06 May
06May

I grew up reading the Margarets. Canadian literary icon Margaret Atwood, whom I admire for her intellect and prescience, and Margaret Laurence, who wrote about small-town life in Neepawa, Manitoba. There was also Carol Shields, Mordecai Richer, and L.M. Montgomery of Anne of Green Gables fame. 

And then I moved south, and turned to a dizzying plethora of American writers to make sense of my adopted country. Since I was living in Los Angeles, California writers figured largely. John Fante and Charles Bukowski, John Steinback and Octavia Butler. Joan Didion of course. And later Wanda Coleman and T.C. Boyle and my favorite unheralded writer of all time, Kate Braverman. 

Now and again, I’d catch wind of an exciting new Canadian author, such as Katherena Vermette, who hails from my hometown of Winnipeg. But when her first book, The Break, was published, it wasn’t in American bookstores, and the only way I could read it was by ordering a Kindle version on Amazon. 

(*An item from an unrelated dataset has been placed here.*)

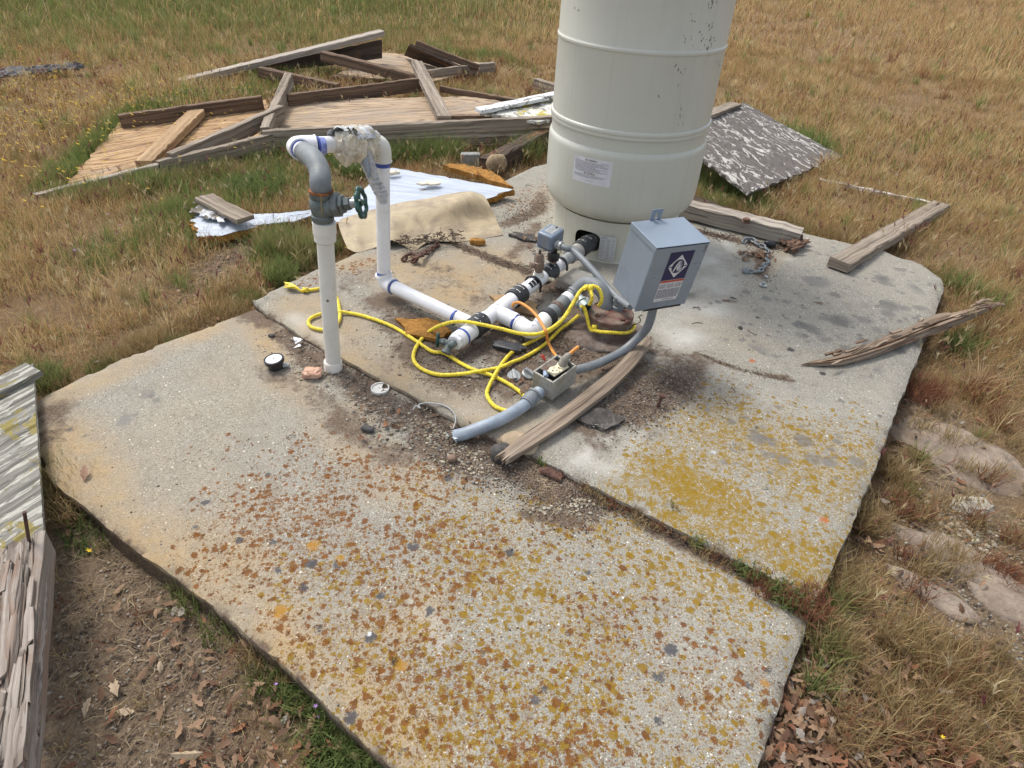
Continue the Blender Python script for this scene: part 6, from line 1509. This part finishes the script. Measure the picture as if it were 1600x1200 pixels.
def veg_colours(x, y):
    n = len(x); g = strokes(x, y, green_list, -.06); bare = strokes(x, y, bare_list, -.08)
    g = np.clip(g*(.75+.6*fbm(x, y, 4, 31, 3)), 0, 1); v1 = fbm(x, y, .8, 41, 4); v2 = fbm(x, y, 3, 43, 3)
    return g, bare, v1, v2
sf = 1.0
for (n, r0, r1, wb, hb, hs_) in [(260000, .5, 2.6, .0013, .022, .048), (380000, 2.4, 4.6, .0019, .03, .068), (440000, 4.4, 8.5, .0034, .04, .095), (460000, 8.2, 21, .0075, .05, .13)]:
    x, y = scatter(n, r0, r1); g, bare, v1, v2 = veg_colours(x, y)
    near_slab = np.minimum(dpoly(x, y, S1), dpoly(x, y, S2))
    left = x < 0
    # thin cover on the trodden dirt in front, denser outwards
    dens = np.clip(1.0 - bare*1.02, .05, 1) * np.clip(.60 + 1.3*v2 + .5*v1 + .5*fbm(x, y, 12, 77, 2) + g*.9, .08, 1)
    front = np.clip((2.4 - np.hypot(x, y))/1.2, 0, 1); dens *= 1 - .15*front*(1-g)
    k = rng.random(len(x)) < dens; x, y, g, v1, v2, near_slab, bare = [q[k] for q in (x, y, g, v1, v2, near_slab, bare)]; n_ = len(x)
    isg = rng.random(n_) < np.clip(g*1.05 + .045 + .12*np.clip(v1, 0, 1), 0, .97); u = rng.random(n_)
    far = np.clip((np.hypot(x, y)-5)/6, 0, 1); lf_far = np.clip(.22 - x*.15 + v1*.9, 0, 1)*far
    isg |= (rng.random(n_) < lf_far*.55)
    dry = mixc((.42,.26,.105), (.78,.56,.27), np.clip(u + .35*v1, 0, 1)); red = rng.random(n_) < np.clip(.10 + .35*v2, .02, .35); dry[red] = mixc((.27,.12,.07), (.42,.21,.11), u)[red]
    pale = rng.random(n_) < .06; dry[pale] = (.62,.53,.33)
    grn = mixc((.13,.19,.045), (.30,.38,.11), np.clip(u*.9+.2*v2, 0, 1)); olive = mixc((.17,.19,.05), (.33,.31,.11), u); grn = np.where((far*rng.random(n_) > .08)[:, None], olive, grn)
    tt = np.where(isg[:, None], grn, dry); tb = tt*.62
    h = (hb + hs_*rng.random(n_)**1.3) * (1+.35*v1) * np.where(isg, 1.05, 1) * np.clip(.35 + near_slab/.25, .35, 1) * (1-.6*np.clip(bare, 0, 1))
    h = np.where(np.hypot(x, y) < 2.6, h*.8, h); w_ = wb*(.6+.9*rng.random(n_))*np.where(isg, 1.35, 1)
    lean = np.clip(rng.normal(.42, .28, n_), .02, 1.15); lean = np.where(rng.random(n_) < .25*np.clip(1+front.mean()*2, 1, 2), 1.1, lean)
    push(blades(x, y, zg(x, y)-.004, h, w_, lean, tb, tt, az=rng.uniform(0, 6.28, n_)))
flush('meadow_grass', 'dry golden meadow grass with green patches filling the field round the slabs', 'grass')
# tussocks standing out of the sward
for (cnt, r0, r1, ww) in [(620, 1.6, 4.6, .0022), (1100, 4.4, 9, .004), (900, 9, 20, .008)]:
    cx_, cy_ = scatter(cnt, r0, r1); g, bare, v1, v2 = veg_colours(cx_, cy_); k = (rng.random(len(cx_)) > bare) & (np.minimum(dpoly(cx_, cy_, S1), dpoly(cx_, cy_, S2)) > .1); cx_, cy_, g = cx_[k], cy_[k], g[k]; nn = 46
    x = np.repeat(cx_, nn); y = np.repeat(cy_, nn); gg = np.repeat(g, nn); a = rng.uniform(0, 6.28, len(x)); r2 = rng.normal(0, .022, len(x)); x = x+r2*np.cos(a); y = y+r2*np.sin(a); u = rng.random(len(x)); kind = np.repeat(rng.random(len(cx_)), nn)
    t = mixc((.55,.38,.17), (.85,.68,.38), u); kk = kind < .30+gg; t[kk] = mixc((.17,.23,.06), (.36,.42,.14), u)[kk]; kk = kind > .88; t[kk] = mixc((.30,.13,.08), (.48,.25,.13), u)[kk]
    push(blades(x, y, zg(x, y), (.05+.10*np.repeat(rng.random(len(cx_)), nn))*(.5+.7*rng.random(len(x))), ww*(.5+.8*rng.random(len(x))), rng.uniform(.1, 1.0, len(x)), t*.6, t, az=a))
flush('grass_tussocks', 'taller pale and green grass tussocks standing out of the short meadow', 'grass')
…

When I moved back to Canada two years ago, I had a lot of catching up to do. Four decades of it. Turning to books to get me reacquainted with the country I left, I looked for the little red maple leaves affixed to book spines when I frequented libraries and bookstores. I dug into the outpouring of Indigenous and Metis writing. Billy-Ray Belcourt. David A. Robertson. Eden Robinson. The delightful horror writer Cherie Dimaline. I read Manitoba Premier Wab Kinew’s memoir, The Reason You Walk. Vermette’s follow-up novel, The Strangers. I didn’t realize this until Conor Kerr, author of Prairie Edge, a novel about buffalo running loose in Edmonton, said during a book talk, the goal is to build a canon of Metis and Indigenous literature. 

In Manitoba, there are also a significant number of Mennonite writers, among them, David Bergen, Sandra Birdsell, and Di Brandt. I delved into the writing of Miriam Toews, whose novel Women Talking was made into an Academy Award-winning film in 2022 directed by Sarah Polley. Then moved on to other local writers, such as Lauren Carter and Joan Thomas. Short-story writers Caroline Adderson, Shashi Bhat, and Souvankhan Thammavongsa. I scoured the lists of Giller and Governor’s General Prize winners, devoured the lists of Canadian writers to watch on CBC Books. 

At the same time, I was still trying to keep up with my favorite American authors: Karen Russell, Kelly Link, Rachel Kushner, Viet Thanh Nguyen, Ocean Vuong. And still trying to keep up with new authors popping up with interesting-sounding books. When I moved back, I didn’t realize I’d have to keep up with the literary output of two countries.